En la bonne ville de Paris, le 8 novembre 2010, dans l’émission mots croisés, Eva Joly a dénoncé les 8 milliards de profits de la Banque BNP Paribas et proposé de taxer davantage les bénéfices et les hauts revenus. Elle a même, horresco referens, relevé que seuls le trafic de drogue et les plus-values bancaires permettaient de tirer une rentabilité de 45%. Elle suscita les indignations et se vit accablée de l’infâmante accusation de populisme.
Par qui ? Par le trio Yves Calvi, Nadine Morano, Charles Beigbeder. Laissons ici de côté Calvi et Morano, laconiques. Charles Beigbeder, disert, se livre avec aplomb à une diatribe néo-libérale aussi courante qu’artificieuse : les profits créent des emplois et permettent de réduire les déficits ; à voir et à écouter sur http://www.dailymotion.com/video/xfp9z6_eva-joly-accusee-de-populisme-par-morano-et-calvi_news. La petite voix d’Eva Joly (qui, selon @rrêt sur images, devait initialement débattre avec François Baroin et François Hollande) parlant de rente ne perça pas le mur des vociférateurs.
Qui est donc le sieur Charles, Jean, Marie, Pierre Beigbeder ? Sous la signature d’Hortense Paillard, à laquelle j’emprunte les citations, La République des lettres fait son portrait http://www.republique-des-lettres.fr/10916-charles-beigbeder.php, bien que sa carrière doive essentiellement au monde des affaires, à la différence de son cadet Frédéric. Né le 20 avril 1964 à Neuilly, fils de Jean-Michel Beigbeder, d’une vieille famille béarnaise, « influent chasseur de têtes pour les entreprises du CAC 40 et accessoirement jet-setter » et de Marie-Christine de Chasteigner de la Roche-Possey, « descendante de la petite noblesse du Poitou », Charles fait sa scolarité dans les meilleurs lycées de la région parisienne avant d’intégrer l’Ecole Centrale des Arts et Manufacture de Paris. Son diplôme d’ingénieur en poche, il entre chez Matra Espace. Il bifurque rapidement pour faire une carrière de banquier d’affaires (Paribas, Crédit Suisse First Boston) Il crée ensuite ses entreprises (dont Self Trade, Poweo (dont il tire 250 000 €/an, soit près de 21 000€/mois), avec des fortunes diverses. Président de CroissancePlus, club ultralibéral, ce patron de la nouvelle génération est l’un des dirigeants du MEDEF et « un militant de première ligne lorsqu’il s’agit de réclamer la réduction des charges, la réforme du Code du Travail qu’il trouve beaucoup trop rigide et la suppression de l’impôt sur la fortune (ISF) (…) Ancien membre des jeunes giscardiens, adhérent depuis peu du parti radical de Jean-Louis Borloo (avocat d’affaires), ce golden boy sarkozyste ne cache en effet pas son intention de devenir un jour député, ne serait-ce que pour défendre l’ultralibéralisme décomplexé dont il se fait régulièrement le chantre sur les plateaux télé ». Pour Sieur Beigbeder, fin connaisseur, Nicolas Sarkozy (qui lui a épinglé sa Légion d’honneur en 2008) a été remarquable dans le sauvetage des banques françaises. « Fan du pape Benoît XVI, c’est un catholique fervent qui va à la messe tous les dimanches ». Gageons que son confesseur n’est pas un théologien de la libération.

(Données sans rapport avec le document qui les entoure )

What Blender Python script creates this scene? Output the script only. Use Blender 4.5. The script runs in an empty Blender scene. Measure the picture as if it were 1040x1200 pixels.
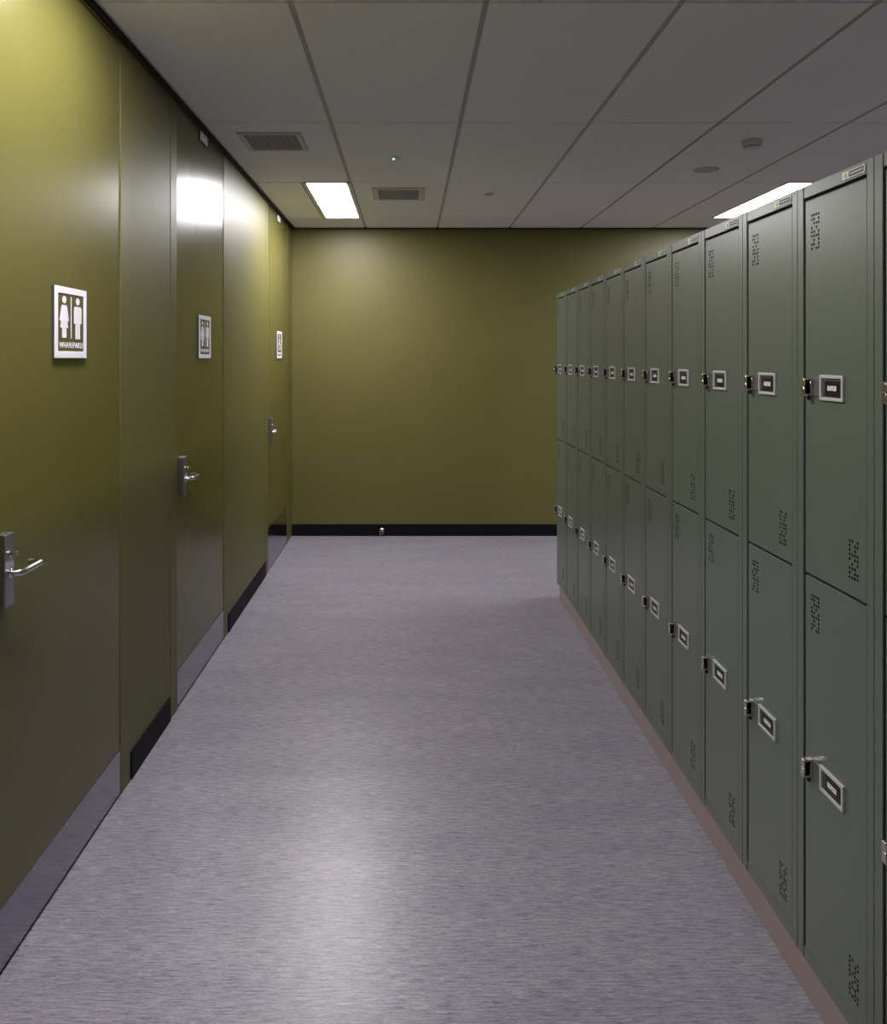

Une telle extraction (lire Le Président des riches, enquête sur l’oligarchie dans la France de Nicolas Sarkozy et Le ghetto du Gotha : au cœur de la grande bourgeoisie de Michel Pinçon et Monique Pinçon-Charlot), un pareil parcours, autorisent à fustiger (dans le bon temps jadis, il était loisible de rouer, morbleu !) cette irresponsable Eva qui prend le parti du menu peuple, des manants, des va-nu-pieds et autres racailles. Quoi qu’il en soit du populisme putatif d’Eva Joly, Charles Beigbeder est un authentique grand bourgeois branché ayant ses raisons de peu priser le peuple.
C'est fou comme les bourgeois ont le mot populiste à la bouche. On se demande si cela ne cache pas quelque chose ou quelques arrières-pensées.